Jesus decides to store what is most precious to him in the bellies of his friends and in the bellies of you and me. This is where he decides to store his love. This is where he decides to store his spirit of service. This is where he decides to store his life.
Heard in this light, Jesus’ teachings (with a slight language change) might carry new meaning for us. For example, take Matthew 6, where he talks about our “treasure.” With a Holy Thursday/embodied understanding, it might read: Do not store up for yourselves treasures on earth, where moth and decay destroy, and thieves break in and steal. But store up treasures [in the bellies of your community], where neither moth nor decay destroys, nor thieves break in and steal. For where your treasure [community] is, there also will your heart be.
Today, Jesus invites us to serve what “neither moth or decay destroys, nor thieves break in and steal.” He invites us to serve that which lasts. And as the great Kentucky farmer and poet, Wendell Berry, says, “If we do not serve what coheres and endures, we serve what disintegrates and destroys.”
This is a very real danger and choice in this day and age.
Holy Thursday doesn’t offer us a lot of complicated or difficult theology. It offers us a practice and reminds us that our faith is not something we think or believe. It’s something we do with our bodies. It’s about how we have become free in this world and how we are called to be agents of liberation for others. It’s about how we touch lives and are touched by others. It’s about how we show up.
Of course Holy Thursday ends with Jesus in the garden – his body and spirit in anguish and fear – and we are invited to follow him as he goes on this difficult journey over the next few days. But for right now, we just take him in, let him move in us and then let him move us – on our knees into this world as we seek to serve that which “coheres and endures.” Maybe for today we can ask ourselves questions like:
Where is my body being invited to love?
Where can my hands serve?
Where can my presence help others be free?
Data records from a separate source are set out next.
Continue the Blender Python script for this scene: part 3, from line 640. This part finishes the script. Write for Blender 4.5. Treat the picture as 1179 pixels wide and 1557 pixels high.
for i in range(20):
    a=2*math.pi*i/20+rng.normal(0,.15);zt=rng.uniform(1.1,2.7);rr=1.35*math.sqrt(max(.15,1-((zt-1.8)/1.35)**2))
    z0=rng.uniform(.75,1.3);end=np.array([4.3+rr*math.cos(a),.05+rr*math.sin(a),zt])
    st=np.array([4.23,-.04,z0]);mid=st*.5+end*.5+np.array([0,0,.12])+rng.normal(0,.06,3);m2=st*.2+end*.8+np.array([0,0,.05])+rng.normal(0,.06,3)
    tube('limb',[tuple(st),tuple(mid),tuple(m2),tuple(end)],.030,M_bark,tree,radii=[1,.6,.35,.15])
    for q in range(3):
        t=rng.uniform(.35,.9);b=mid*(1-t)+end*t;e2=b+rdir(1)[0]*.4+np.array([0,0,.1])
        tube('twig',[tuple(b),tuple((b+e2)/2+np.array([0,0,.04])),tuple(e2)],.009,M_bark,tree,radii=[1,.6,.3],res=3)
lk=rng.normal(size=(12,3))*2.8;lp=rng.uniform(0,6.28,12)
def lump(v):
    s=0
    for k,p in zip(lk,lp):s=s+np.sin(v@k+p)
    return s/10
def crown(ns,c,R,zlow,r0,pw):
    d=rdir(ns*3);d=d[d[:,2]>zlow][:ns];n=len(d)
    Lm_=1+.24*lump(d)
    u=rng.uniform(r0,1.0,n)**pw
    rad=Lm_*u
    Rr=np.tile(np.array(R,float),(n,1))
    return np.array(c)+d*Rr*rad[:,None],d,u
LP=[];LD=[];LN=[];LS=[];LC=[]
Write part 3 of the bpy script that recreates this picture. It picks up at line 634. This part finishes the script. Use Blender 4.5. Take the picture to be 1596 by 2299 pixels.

Where can I kneel in solidarity with others?
One Comment
George Dardess
Wonderful homily, Mike.
I dread hearing those who talk about Christianity as if it were a series of dogmas . I feel much the same when I hear Christianity reduced to “feelings,” however uplifting. Rather, we’re talking about embodiment, for if it’s not that, it’s nothing. (Reminds me of what Flannery O’Connor said about calling the Eucharist a “symbol.” “If that’s all it is,” she snapped back, “to Hell with it.”) A lot of our problem, I think, from failing to acknowledge our own bodies, in their present moment. Right now, as I type this comment, who am I? What am I now, with my various aches and pains and anxieties, all sluicing around in my blood stream and into my heart? How do these little bodily emergences affect my relations with others? (And that’s just a start.)